With Christmas comes a lot of traditions. One very traditional newspaper (The Wall Street Journal) has a traditional editorial they run on Christmas. A Pulitzer Prize winning journalist Vermont C. Royster wrote it in 1949, and it is a good one.
It’s easy to insist on traditions at this holiday time. It is meant to tie us to our past, remind us of who and where we came from, and so the people who we came from influence us.
The songs we sing and the pies we make–Ham or turkey? These questions are already answered. We could make a different choice, but it is not breaking new ground.
We came from traditions, but then again, we have to take those traditions forward in a way that makes sense with the present.

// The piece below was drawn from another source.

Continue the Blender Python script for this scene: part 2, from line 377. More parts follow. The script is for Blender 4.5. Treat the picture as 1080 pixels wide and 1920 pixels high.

We cannot completely clone the holiday experience we were given. If we are to hand it on to our children, it takes new people to move into the future. To procreate requires another person, and then those people thus created flavor the holiday experience too.
But that’s not even addressing the dead moose in the room:
Maybe we don’t want to recreate our traditions. Maybe they were not at all what we’d like and we want to go in an opposite direction. Not all traditions should be perpetuated.
Vermont C. Royster, the journalist who wrote the Christmas (and thanksgiving!) essay for the Wall Street Journal decades ago, was bequeathed a family tradition. His full name is Vermont Connecticut Royster. In his family, male children were traditionally given the name of two states to live with.
His uncles were named Arkansas Delaware, Wisconsin Illinois, Oregon Minnesota, and Iowa Michigan Royster. Really.
He himself had daughters, and named them Frances and Eleanor. He left that tradition behind.
It’s okay to do new things. To make a different choice.
Bringing in close friends has it’s own name now–chosen family. People who have been close and supportive who have become as close or closer than family–that is chosen family.
Despite the weight of tradition, I still get to choose. I can choose which traditions to keep and which to drop. I even get to choose the people I celebrate those traditions with. Peace and Joy are the point.